Eddie the Collector grew up in Waco, Texas.  Back in the mid-50's, his mother began a project during the summer of taping back together many of her old pieces of sheet music from the 20's when she was a college student from 1920-22.  Being an accomplished pianist, she would play through such pieces as "Yes, We Have no Bananas", "You've Got to See Mama Ev'ry Night", "Ain't We Got Fun", "Stumbling", and so on.  Eddie was entranced with these tunes and asked from whence they came and received the reply "this is the music your father and I listened to and danced to back in the '20s".  Even sooner, he received two of the Alma Gluck records as Christmas presents, "Listen to the Mockingbird" and "Carry Me Back to Old Virginny" from his paternal grandparents, early on whetting his appetite for the old early 1900's sound and rhythms. 

In the late 1950's, Eddie began buying records from an antique store in Waco called Smith's Den of Antiquity--they were stacked in many stacks on a large table and sold for 10 cents a piece.  He began to see the name Fletcher Henderson frequently on what is called the Flag Label Columbia and always liked the music.  He began to associate certain labels and orchestras with music that was always pleasing:   Brunswick, Columbia, Victor, George Olson, Isham Jones, Bennie Krueger, the words Fox Trot, etc.

After some months of buying and listening, and acquiring about 20 records, it was suggested by several people he meet a local collector by the name of Robert (R.E.M.) Gottlieb, who had begun his own collection in 1925 at the age of 16.  By this time, he'd amassed a collection of some 10-15,000 records, all precisely shelved and cataloged.  Eddie initially took a list of titles of 1920's standards such as "Yes Sir!
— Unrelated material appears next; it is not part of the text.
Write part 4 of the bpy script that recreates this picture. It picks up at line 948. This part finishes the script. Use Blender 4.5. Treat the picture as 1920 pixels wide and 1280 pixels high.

That's My Baby", Five Foot Two Eyes of Blue, Bye Bye Blackbird, et al, simply wanting to acquire as many original recordings as possible, nothing more.  All the "Wants" were acquired in no time, and what opened up before Eddie was an unimagined number of "unknown" titles by many, many orchestras, all wonderful in their own right.  During the next 20-25 years, Eddie bought, sold and traded records with Mr. Gottlieb, until Mr. Gottlieb's health failed in the mid-80's and he passed away in 1986 at the age of 77.  Several months before his passing, Eddie's friend in West, Texas, bought the remainder of Mr Gottlieb's collection and it has since been dispersed through e-Bay auctions to other collectors.

Eddie resided in Dallas, Texas 38 years and worked for 30 years at Lone Star Gas Co., receiving early retirement at the end of 1997 upon the merger with DP&L and formation of TXU.  Eddie sold his Dallas home in 2005 and is now living in semi-retirement in his home town of Waco, Texas, still enjoying his records.